3.16.2005

Jib Jab - never lets me down

JibJab.com

3.11.2005

A good quote on a bad day...

I'll be moving back to my folks this weekend. I don't usually bring up persona matters on the blog but splitting up with Ashley is an event far more impacting on me than any of the socio-political/cultural shite that I babble about or point out here. Immersing myself in my classwork keeps the depression at bay, but truly, I'm sad. I came across a quote today in Edward M. Said's Culture & Imperialism (a prime example of the socio-political cultural shite I babble about here) that touched on an element of my core beliefs - spiritual beliefs actually. On the surface, he was speaking about conflicts over land and resources between cultures. But as with all of Said's writing, it is never surface level, always multi-layered and open to myriad interpretations. He said, "Everything about human history is rooted in the earth..."

Our earliest organized religions revolved around Male Rain/Sky/Storm Gods and Mother Earth Goddesses - the fertitlity parallel is, I think, completely obvious. Like rain from the sky brings the fruit of the earth, the rain from a man, brings forth the fruit of a woman. From the get go, the fertility of the earth and the fertility of humans have been at the center of our most basic ideologies. Fecundity (Saleos is, after all the demon of fecundity) has bee the simplest and most basic motivator of people ever since two of them got together and said, lets claim this garden and make some babies.

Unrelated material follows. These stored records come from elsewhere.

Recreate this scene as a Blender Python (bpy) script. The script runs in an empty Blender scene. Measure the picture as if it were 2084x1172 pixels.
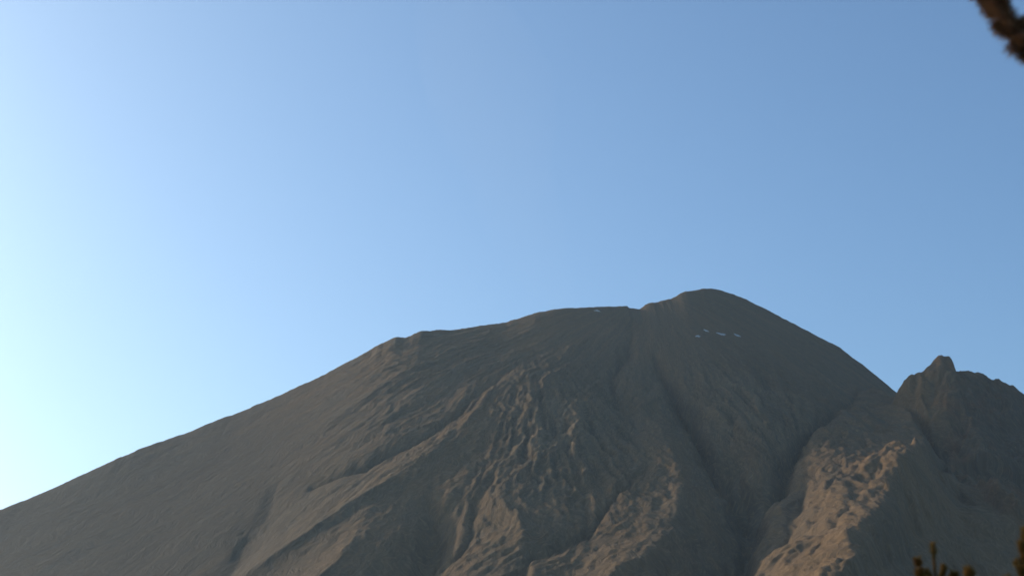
import bpy, math, random
import numpy as np
from mathutils import Vector, Matrix

sc = bpy.context.scene
col = sc.collection
R = math.radians

# ------------------------------------------------------------------ camera
W0, H0 = 2084.0, 1172.0
HFOV, PITCH, EYE = 36.0, 16.5, 1.7
cd = bpy.data.cameras.new('camera')
cam = bpy.data.objects.new('camera', cd)
col.objects.link(cam)
cam.location = (0, 0, EYE)
cam.rotation_euler = (R(90 + PITCH), 0, 0)
cd.sensor_width = 36
cd.lens = 18 / math.tan(R(HFOV / 2))
cd.clip_start, cd.clip_end = 0.1, 120000
cd.dof.use_dof = True
cd.dof.focus_distance = 100
cd.dof.aperture_fstop = 1.25
sc.camera = cam

# ------------------------------------------------------------------ sky, sun, exposure
SUN_AZ, SUN_EL = -54.0, 19.0          # degrees; azimuth negative = left of the view
world = bpy.data.worlds.new('World')
sc.world = world
world.use_nodes = True
wn = world.node_tree
sky = wn.nodes.new('ShaderNodeTexSky')
sky.sky_type = 'NISHITA'
sky.sun_disc = False
sky.sun_elevation = R(SUN_EL)
sky.sun_rotation = R(SUN_AZ)
sky.altitude = 1500
sky.air_density = 1.0
sky.dust_density = 6.8
sky.ozone_density = 3.0
wb = wn.nodes.new('ShaderNodeVectorMath')      # the camera's white balance on the sky
wb.operation = 'MULTIPLY'
wb.inputs[1].default_value = (0.84, 1.0, 1.04)
wn.links.new(sky.outputs[0], wb.inputs[0])
wn.links.new(wb.outputs[0], wn.nodes['Background'].inputs[0])
wn.nodes['Background'].inputs[1].default_value = 0.15
sl = bpy.data.lights.new('sun', 'SUN')
sl.energy = 2.0
sl.angle = R(1.5)
sl.color = (1.0, 0.88, 0.73)
sun = bpy.data.objects.new('sun', sl)
col.objects.link(sun)
sd = Vector((math.sin(R(SUN_AZ)) * math.cos(R(SUN_EL)), math.cos(R(SUN_AZ)) * math.cos(R(SUN_EL)), math.sin(R(SUN_EL))))
sun.rotation_euler = sd.to_track_quat('Z', 'Y').to_euler()
sc.view_settings.view_transform = 'Standard'
sc.view_settings.look = 'None'
sc.view_settings.exposure = 0.22
sc.view_settings.gamma = 1

# ------------------------------------------------------------------ helpers
FPX = W0 / 2 / math.tan(R(HFOV / 2))
CT, ST = math.cos(R(PITCH)), math.sin(R(PITCH))


def ray(u, v):
    x = (u - W0 / 2) / FPX
    y = -(v - H0 / 2) / FPX
    return x, CT - y * ST, ST + y * CT


def at(u, v, Y):
    x, a, b = ray(u, v)
    s = Y / a
    return (x * s, Y, EYE + b * s)


def tag(o, label=None, cat=None, group=None, kind=None):
    if label: o['label'] = label
    if cat: o['category'] = cat
    if group: o['group'] = group
    if kind: o['kind'] = kind
    return o


def mesh_obj(name, verts, faces, mat, parent=None, smooth=False):
    me = bpy.data.meshes.new(name)
    me.from_pydata([tuple(map(float, v)) for v in verts], [], faces)
    if mat: me.materials.append(mat)
    if smooth:
        me.polygons.foreach_set('use_smooth', [True] * len(me.polygons))
    o = bpy.data.objects.new(name, me)
    col.objects.link(o)
    if parent: o.parent = parent
    return o


class NB:
    """tiny node-tree writer"""
    def __init__(self, name):
        self.m = bpy.data.materials.new(name)
        self.m.use_nodes = True
        self.t = self.m.node_tree
        self.b = self.t.nodes['Principled BSDF']
        self.b.inputs['Specular IOR Level'].default_value = 0.15
        self.b.inputs['Roughness'].default_value = 0.95

    def n(self, kind, **kw):
        nd = self.t.nodes.new(kind)
        for k, v in kw.items():
            if k.startswith('i_'):
                nd.inputs[int(k[2:])].default_value = v
            else:
                setattr(nd, k, v)
        return nd

    def l(self, a, b):
        self.t.links.new(a, b)

    def math(self, op, a, b=None):
        nd = self.n('ShaderNodeMath', operation=op)
        for i, s in enumerate((a, b)):
            if s is None: continue
            if isinstance(s, (int, float)): nd.inputs[i].default_value = s
            else: self.l(s, nd.inputs[i])
        return nd.outputs[0]

    def noise(self, vec, scale, detail=4, rough=0.55, lac=2.0):
        nd = self.n('ShaderNodeTexNoise')
        nd.inputs['Scale'].default_value = scale
        nd.inputs['Detail'].default_value = detail
        nd.inputs['Roughness'].default_value = rough
        nd.inputs['Lacunarity'].default_value = lac
        if vec is not None: self.l(vec, nd.inputs['Vector'])
        return nd.outputs['Fac']

    def ramp(self, fac, pts):
        nd = self.n('ShaderNodeValToRGB')
        el = nd.color_ramp.elements
        while len(el) < len(pts): el.new(0.5)
        for e, (p, c) in zip(el, pts):
            e.position = p
            e.color = (c, c, c, 1) if isinstance(c, float) else tuple(c) + (1,)
        self.l(fac, nd.inputs[0])
        return nd.outputs[0]

    def mix(self, fac, a, b, blend='MIX'):
        nd = self.n('ShaderNodeMix', data_type='RGBA', blend_type=blend)
        for s, k in ((fac, 0), (a, 6), (b, 7)):
            if isinstance(s, (int, float)): nd.inputs[k].default_value = s
            elif isinstance(s, tuple): nd.inputs[k].default_value = s + (1,)
            else: self.l(s, nd.inputs[k])
        return nd.outputs[2]


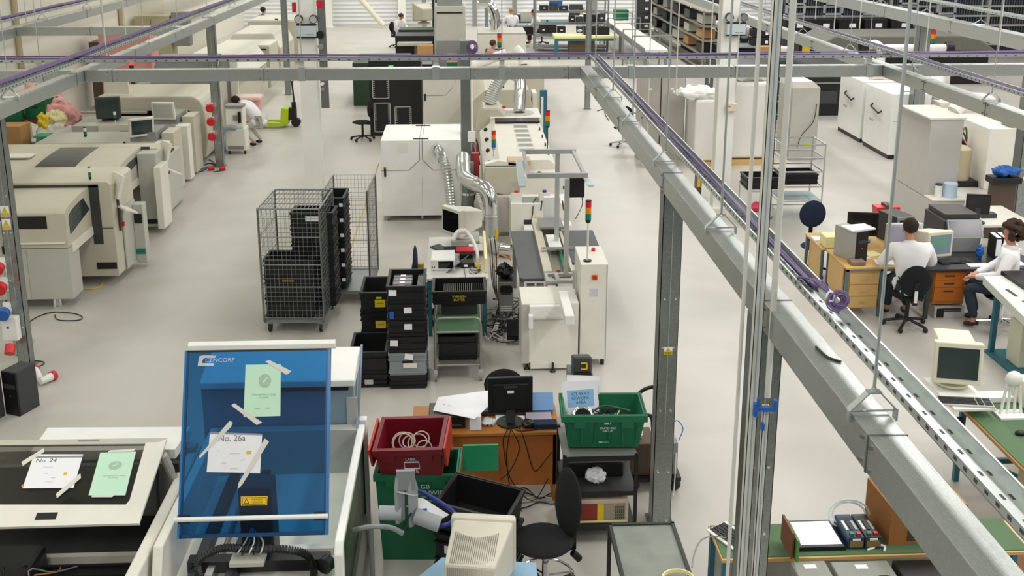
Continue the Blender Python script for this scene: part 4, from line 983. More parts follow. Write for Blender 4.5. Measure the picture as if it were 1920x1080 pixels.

War & Love? The desire to claim the fecundity of the earth has, over years resulted in the most devastating conflicts to control it. Wars between nearly identical peoples who could share land easily, instead become the norm of our existence. And is this true too of love? The pain and sadness I feel, the quarrels Ash and I have had, the conflict that we feel - is love and pain simply the end result of our desire to honor, possess, and secure the fecundity of another person? Is love simply an emotional adaptation to deal with the innate desire to procreate? Or perhaps an innate desire to be coupled - as is naturally represented by those early symbiotic, dualistic, yin-yang gods? Is there a universal duality that we are programmed for, and as a result, we can not avoid desiring to secure both earth, and its personal embodiment in the form or a fertile (and I don't mean just reproductively, but one who is full of beautiful and powerful and necessary qualities) partner?

I thought I found my mother earth. But perhaps not. And it is the idea, fear, of being without earth that makes me so sad, and dictates my behavior so powerfully these days - controls my personal history as the quest for land has dictated political history. Indeed, my own peronsal history is deeply rooted in the earth, in my search for a complement, in my search for someone to drink my rain.